Tymoczko's answer, which led last summer to the first paper on music  
theory ever published in the journal Science, is that the cosmos of  
chords consists of weird, multidimensional spaces, known as orbifolds,  
that turn back on themselves with a twist, like the Möbius strips math  
teachers love to trot out to prove to students that a two-dimensional  
figure can have only one side. Indeed, the simplest chords, which  
consist of just two notes, live on an actual Möbius strip. Three-note  
chords reside in spaces that look like prisms--except that opposing  
faces connect to each other. And more complex chords inhabit spaces  
that are as hard to visualize as the multidimensional universes of  
string theory.

But if you go to Tymoczko's website http://www.music.princeton.edu/~dmitri/ 
   you can see exactly what he's getting at by looking at movies he  
has created to represent tunes by Chopin and, of all things, Deep  
Purple. In both cases, as the music progresses, one chord after  
another lights up in patterns that occupy a surprisingly small stretch  
of musical real estate. According to Tymoczko, most pieces of chord- 
based music tend to do the same, although they may live in a different  
part of the orbifold space. Indeed, any conceivable chord lies  
somewhere in that space, although most of them would sound  
screechingly harsh to human ears.

The discovery is useful for at least a couple of reasons, says  
Tymoczko. "One is that composers have been exploring the geometrical  
structure of these maps since the beginning of Western music without  
really knowing what they were doing." It's as though you figured out  
your way around a city like Boston, for example, without realizing  
that some of your routes intersect. "If someone then showed you a  
map," he says, "you might say, 'Wow, I didn't realize the Safeway was  
close to the disco.' We can now go back and look at hundreds of years  
of this intuitive musical pathmaking and realize that there are some  
very simple principles that describe the process."

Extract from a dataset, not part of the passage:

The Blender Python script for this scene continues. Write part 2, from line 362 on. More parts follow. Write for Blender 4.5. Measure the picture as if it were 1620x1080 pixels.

That's likely to help both scholars and teachers, he argues. By  
showing how compositions of various styles move through his orbifold  
spaces, says Tymoczko, you can see how different styles of Western  
music relate to each other and evolve. Tymoczko's maps can also be an  
aid to composers, says Cohn. Most have a favorite corner in orbifold  
space, a set of related chord types that they tend to explore over and  
over in different ways. Venturing into a different part of space can  
be tough; you have to learn your way around a whole new auditory  
neighborhood. You can do that intuitively by wandering around and  
seeing where you get to. But with the maps, you can plot a route that  
you know in advance will make some sort of sense.

That doesn't mean you can program a computer with Tymoczko's orbifold  
maps and have it spit out beautiful compositions. "I don't want to  
sell these maps as the royal road to composition," he warns. "They  
don't substitute for the hard work of learning how to move notes  
around." But they can help show when a new idea is promising and when  
it will probably lead to a dead end. "They might make an O.K. composer  
good," says Tymoczko, "but they won't make a good composer great."